Post
by ssdave » Fri May 09, 2008 8:18 pm
Gabe,
Thanks for the kind words, but with my skill level you'll have to wait to see the final product before you get too excited. I start out with something like the top rifle, and end up with the pine and bondo thing that Gussy so admires.
Gary, I thought I looked particularly alert and bright in that photo. You ought to see me when I stumble home from work. I'll have you know that's not the floor, that's a board I had put up in the kitchen. More on that below.
Gussy, I can easily bring the bondo tools. That consists of a 2 inch putty knife and a stick to scrape the waste off the knife before it dries. Like I said, it's an artform that is particularly well suited to my skills. I'm thinking of trying some shoe polish on the stock I posted here, and maybe on Henry's rifle also. He's getting a bit sensitive to the comments on the color. I didn't think about a grain pattern, maybe I could smear on some black with my fingers in wavy lines and then follow up with brown, and then buff it off with a chamois for the final finish?
I recently found a neat alternative to both baling wire and cloth duct tape. This again is a serendipitous discovery that has a bit to do with my craftsmanship and skill level.

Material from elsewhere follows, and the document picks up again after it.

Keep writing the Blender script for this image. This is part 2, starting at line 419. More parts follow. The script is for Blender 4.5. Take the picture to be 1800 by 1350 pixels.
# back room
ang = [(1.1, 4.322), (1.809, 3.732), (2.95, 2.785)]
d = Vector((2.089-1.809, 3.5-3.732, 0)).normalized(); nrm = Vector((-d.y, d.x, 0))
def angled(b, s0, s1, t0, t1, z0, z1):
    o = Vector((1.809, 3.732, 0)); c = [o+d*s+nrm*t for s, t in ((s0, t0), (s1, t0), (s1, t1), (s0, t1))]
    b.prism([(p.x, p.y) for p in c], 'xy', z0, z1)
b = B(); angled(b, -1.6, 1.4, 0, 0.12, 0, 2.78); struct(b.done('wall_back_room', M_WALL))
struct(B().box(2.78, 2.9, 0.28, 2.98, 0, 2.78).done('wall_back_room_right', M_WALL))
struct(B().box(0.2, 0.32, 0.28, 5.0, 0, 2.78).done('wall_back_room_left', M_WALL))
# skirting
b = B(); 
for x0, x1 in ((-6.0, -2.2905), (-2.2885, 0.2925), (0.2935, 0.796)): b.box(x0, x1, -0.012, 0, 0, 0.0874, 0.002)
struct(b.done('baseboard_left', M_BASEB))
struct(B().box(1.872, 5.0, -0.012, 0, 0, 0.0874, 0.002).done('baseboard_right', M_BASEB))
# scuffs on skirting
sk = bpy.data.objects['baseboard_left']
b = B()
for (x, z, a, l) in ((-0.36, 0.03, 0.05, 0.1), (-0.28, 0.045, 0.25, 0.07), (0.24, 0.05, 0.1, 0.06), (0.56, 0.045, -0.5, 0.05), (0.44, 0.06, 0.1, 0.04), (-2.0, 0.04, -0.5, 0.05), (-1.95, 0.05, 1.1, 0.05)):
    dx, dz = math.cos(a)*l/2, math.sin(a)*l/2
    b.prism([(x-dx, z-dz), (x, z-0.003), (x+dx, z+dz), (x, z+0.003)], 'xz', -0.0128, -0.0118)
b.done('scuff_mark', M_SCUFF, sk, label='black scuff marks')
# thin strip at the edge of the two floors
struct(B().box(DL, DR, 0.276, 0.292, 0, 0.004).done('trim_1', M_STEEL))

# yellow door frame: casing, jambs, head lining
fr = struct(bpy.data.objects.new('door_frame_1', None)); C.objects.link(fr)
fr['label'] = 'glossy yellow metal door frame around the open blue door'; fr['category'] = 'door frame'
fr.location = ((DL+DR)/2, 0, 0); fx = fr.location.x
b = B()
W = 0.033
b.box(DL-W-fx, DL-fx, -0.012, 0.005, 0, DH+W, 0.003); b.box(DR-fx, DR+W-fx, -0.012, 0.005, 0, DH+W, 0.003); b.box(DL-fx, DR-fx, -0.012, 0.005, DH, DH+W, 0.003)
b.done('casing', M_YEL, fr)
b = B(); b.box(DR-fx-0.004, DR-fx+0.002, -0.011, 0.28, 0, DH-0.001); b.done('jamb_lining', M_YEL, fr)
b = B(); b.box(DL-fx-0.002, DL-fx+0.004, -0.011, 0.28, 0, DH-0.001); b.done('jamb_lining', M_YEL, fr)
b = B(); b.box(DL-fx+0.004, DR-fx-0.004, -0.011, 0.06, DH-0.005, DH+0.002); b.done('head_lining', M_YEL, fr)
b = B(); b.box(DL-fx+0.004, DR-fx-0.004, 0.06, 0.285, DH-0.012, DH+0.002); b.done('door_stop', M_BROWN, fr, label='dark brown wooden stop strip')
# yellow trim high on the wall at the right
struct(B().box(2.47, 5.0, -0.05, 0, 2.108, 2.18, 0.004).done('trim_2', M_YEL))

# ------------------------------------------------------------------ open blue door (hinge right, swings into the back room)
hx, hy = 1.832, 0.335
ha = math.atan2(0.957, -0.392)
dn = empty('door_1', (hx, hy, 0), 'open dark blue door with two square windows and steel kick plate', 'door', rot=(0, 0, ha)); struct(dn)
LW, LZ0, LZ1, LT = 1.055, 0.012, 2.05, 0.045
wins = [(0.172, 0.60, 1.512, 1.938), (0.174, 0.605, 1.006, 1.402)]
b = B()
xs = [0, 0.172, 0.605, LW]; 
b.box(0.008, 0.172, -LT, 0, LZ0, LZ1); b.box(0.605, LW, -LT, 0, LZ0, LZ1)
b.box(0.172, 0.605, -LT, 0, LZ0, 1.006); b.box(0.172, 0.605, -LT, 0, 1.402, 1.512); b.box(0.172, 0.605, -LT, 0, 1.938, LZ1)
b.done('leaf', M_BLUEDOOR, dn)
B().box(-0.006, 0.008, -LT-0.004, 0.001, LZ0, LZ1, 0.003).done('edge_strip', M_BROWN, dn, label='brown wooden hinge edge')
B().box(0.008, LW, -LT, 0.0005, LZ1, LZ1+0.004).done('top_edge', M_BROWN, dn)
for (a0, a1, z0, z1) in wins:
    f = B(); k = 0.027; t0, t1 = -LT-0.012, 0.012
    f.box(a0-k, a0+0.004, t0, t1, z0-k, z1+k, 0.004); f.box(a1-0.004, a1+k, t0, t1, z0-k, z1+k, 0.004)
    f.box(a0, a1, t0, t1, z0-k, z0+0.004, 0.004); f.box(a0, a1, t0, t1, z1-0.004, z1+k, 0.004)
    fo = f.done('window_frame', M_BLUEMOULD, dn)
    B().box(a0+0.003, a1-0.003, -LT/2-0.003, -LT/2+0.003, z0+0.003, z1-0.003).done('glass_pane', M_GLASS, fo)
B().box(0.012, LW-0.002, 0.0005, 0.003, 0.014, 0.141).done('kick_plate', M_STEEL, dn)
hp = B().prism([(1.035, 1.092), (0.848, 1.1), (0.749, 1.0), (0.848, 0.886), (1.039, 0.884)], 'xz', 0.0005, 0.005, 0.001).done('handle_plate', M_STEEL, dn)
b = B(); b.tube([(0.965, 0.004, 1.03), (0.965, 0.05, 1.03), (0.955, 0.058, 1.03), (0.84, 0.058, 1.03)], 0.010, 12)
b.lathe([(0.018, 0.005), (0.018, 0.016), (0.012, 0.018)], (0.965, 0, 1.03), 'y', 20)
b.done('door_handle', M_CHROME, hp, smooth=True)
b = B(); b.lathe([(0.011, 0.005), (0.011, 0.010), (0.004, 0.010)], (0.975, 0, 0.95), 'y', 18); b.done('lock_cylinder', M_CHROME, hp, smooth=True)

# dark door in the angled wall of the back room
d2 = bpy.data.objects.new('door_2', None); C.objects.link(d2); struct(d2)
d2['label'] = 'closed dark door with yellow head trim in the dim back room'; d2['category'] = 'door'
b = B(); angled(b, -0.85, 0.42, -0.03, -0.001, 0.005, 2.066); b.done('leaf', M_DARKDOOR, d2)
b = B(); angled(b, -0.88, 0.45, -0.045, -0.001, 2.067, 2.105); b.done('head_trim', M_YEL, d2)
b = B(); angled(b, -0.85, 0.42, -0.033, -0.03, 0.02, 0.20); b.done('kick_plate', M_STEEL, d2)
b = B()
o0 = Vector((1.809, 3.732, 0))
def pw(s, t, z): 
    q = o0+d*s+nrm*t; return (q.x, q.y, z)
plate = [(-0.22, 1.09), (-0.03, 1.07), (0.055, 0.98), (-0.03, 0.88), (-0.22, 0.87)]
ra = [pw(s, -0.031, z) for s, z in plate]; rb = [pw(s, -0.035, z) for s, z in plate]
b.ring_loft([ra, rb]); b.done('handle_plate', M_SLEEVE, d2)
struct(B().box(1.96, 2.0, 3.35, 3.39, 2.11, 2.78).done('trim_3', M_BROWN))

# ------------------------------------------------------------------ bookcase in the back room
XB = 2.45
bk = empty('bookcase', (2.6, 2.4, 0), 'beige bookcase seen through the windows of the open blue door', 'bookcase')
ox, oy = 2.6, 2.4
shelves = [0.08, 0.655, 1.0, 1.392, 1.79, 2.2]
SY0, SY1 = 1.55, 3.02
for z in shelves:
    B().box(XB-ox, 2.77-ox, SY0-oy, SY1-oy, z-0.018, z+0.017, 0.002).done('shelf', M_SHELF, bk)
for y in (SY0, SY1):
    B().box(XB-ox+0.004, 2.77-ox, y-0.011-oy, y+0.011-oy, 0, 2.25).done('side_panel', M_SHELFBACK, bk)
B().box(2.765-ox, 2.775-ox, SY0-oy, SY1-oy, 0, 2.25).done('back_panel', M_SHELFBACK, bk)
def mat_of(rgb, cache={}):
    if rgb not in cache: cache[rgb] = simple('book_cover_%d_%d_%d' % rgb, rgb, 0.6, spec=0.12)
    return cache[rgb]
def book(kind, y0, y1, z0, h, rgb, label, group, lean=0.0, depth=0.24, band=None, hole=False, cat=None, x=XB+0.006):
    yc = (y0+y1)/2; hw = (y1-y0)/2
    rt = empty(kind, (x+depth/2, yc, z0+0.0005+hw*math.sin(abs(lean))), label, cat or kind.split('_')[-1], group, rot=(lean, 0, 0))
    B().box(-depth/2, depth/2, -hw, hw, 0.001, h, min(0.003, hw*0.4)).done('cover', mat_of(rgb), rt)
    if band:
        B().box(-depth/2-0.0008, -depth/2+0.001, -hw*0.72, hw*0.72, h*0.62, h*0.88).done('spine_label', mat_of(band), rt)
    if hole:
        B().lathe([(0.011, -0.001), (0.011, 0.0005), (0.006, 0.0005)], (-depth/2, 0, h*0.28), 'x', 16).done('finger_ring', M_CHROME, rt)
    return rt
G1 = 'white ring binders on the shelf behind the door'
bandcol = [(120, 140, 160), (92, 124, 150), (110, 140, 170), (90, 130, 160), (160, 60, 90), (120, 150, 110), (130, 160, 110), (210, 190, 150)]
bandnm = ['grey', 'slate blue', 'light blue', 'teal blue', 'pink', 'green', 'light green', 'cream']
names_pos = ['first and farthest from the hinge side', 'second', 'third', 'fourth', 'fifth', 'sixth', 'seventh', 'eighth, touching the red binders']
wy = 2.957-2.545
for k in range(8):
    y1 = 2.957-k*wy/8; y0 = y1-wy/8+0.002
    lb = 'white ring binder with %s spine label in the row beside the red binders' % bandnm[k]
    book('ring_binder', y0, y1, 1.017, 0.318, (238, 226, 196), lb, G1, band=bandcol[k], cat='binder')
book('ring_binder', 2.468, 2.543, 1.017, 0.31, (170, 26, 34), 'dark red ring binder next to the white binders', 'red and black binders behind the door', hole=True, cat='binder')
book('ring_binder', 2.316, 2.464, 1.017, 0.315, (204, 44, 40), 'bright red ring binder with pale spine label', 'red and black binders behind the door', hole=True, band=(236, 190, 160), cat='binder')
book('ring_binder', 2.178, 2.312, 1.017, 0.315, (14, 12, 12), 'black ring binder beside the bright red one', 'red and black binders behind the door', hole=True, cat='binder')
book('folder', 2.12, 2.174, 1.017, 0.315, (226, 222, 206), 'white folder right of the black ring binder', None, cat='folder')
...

Mama has been insisting for some time that we ought to buy a shack and move out of the pickup camper. Something about the three kids, and there would be absolutely no chance of having more, even by accident, if we kept having to live and sleep in there even one more winter. Anyway, I collected a few pallets and some scrap wood, and with a few evenings help after work from friends, put together a home for us. Some of the toughest work was trying to get a heating system in that didn't require an open firepit. I bought a furnace and a bunch of tin, but there's a bit more to being a tinner than meets the eye. Luckily, there's a tinners friend at the hardware store, too. It's solid aluminum duct tape. It will bridge amazing gaps, and looks like real metal when you're done. It might just be the ticket for your trapdoor. If you wrapped the barrel with it too, you could claim it was nickel finished.
Anyway, once the shack was finished, mama was real interested in getting a refrigerator. I was lucky enough to stumble into one at the local gravel pit when were were testing loads, and gave it a proud place next to the washpan stand. But, once you give a woman a house, she seems to get mighty particular. She wanted something to cover up some of the bullet holes in the side of the fridge, and she wouldn't accept the caulking and tinners friend I tried to get away with. I asked a friend who's handy with carpentry to make up a screening partition. I specifically remember asking him for the best particle board he could get, but instead, he made it out of something he had lying around in the barn. Somewhere in the process, he put some paint on it, and slugs or worms crawled around in the paint and left smears. I hadn't noticed the resemblance to the Shroud of Turin before, but if I point it out to mama, maybe it will get me out of a repainting job. Maybe we can just put a little table in front of it with one of those neat silk screened glass votive canddles and a couple of vases of plastic flowers. Kind of give me a little devotional place to meditate as I consider a transition to the One True Way.